A stable-value fund is an excellent way for those approaching retirement age to diversify their portfolios. Stable-funds tend to offer higher returns on interest than a money market account, but have a bit more risk involved. Until recently, stable-value funds were an incentive only available through employer 401k benefit plans, but things have changed. Now individual investors can take advantage of this conservative type of investment through their IRA.
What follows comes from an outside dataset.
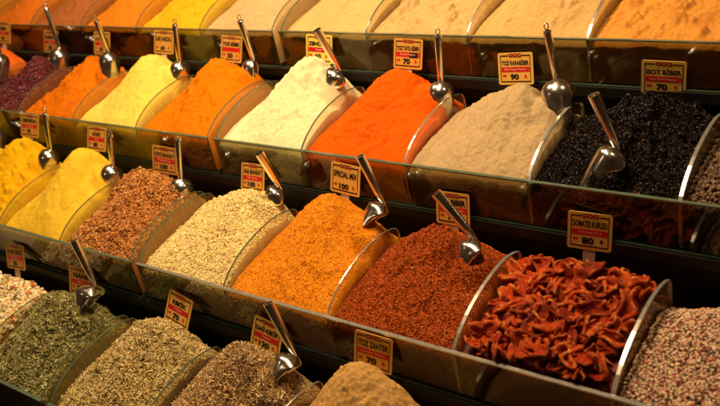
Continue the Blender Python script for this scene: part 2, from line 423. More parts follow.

Stable-value funds are made up of "synthetic guaranteed investment contracts" or wrapped bonds. They tend to be high quality, shorter termed bonds that are bound by insurance wrappers. If the stable-value investment declines below the wrappers rate of return, the insurer fills in the financial gap; thus, stabilizing the funds value. However, if the stable-value invest grows beyond the wrapper return, the fund gives the monetary difference to the insurer.
If you are planning your retirement then a stable-value fund can provide a good diversification in your portfolio. Stable-value funds are fixed income investments, derived of an assortment of high quality bonds. The investments tend to be consistent with their delivery - so capital investments are predictable.
The stable-value fund market is extremely large and flush with cash. 33% of the stable value investment is from employee-directed 401(k) plans and total $396 billion in value.
Those considering this type of investment strategy should thoroughly investigate their options, as well as properly research all the fees associated with these types of investments. Private investors choosing to diversify their IRA portfolio may be hit with up to a 1% fee according to the Stable Value Investment Association.
Plus, there are redemption rules specific to stable-value commodities. Most stable-value funds have no withdrawal restrictions. However, since these investments tend to be part of a person's retirement strategy, there may be penalties associated with that fund.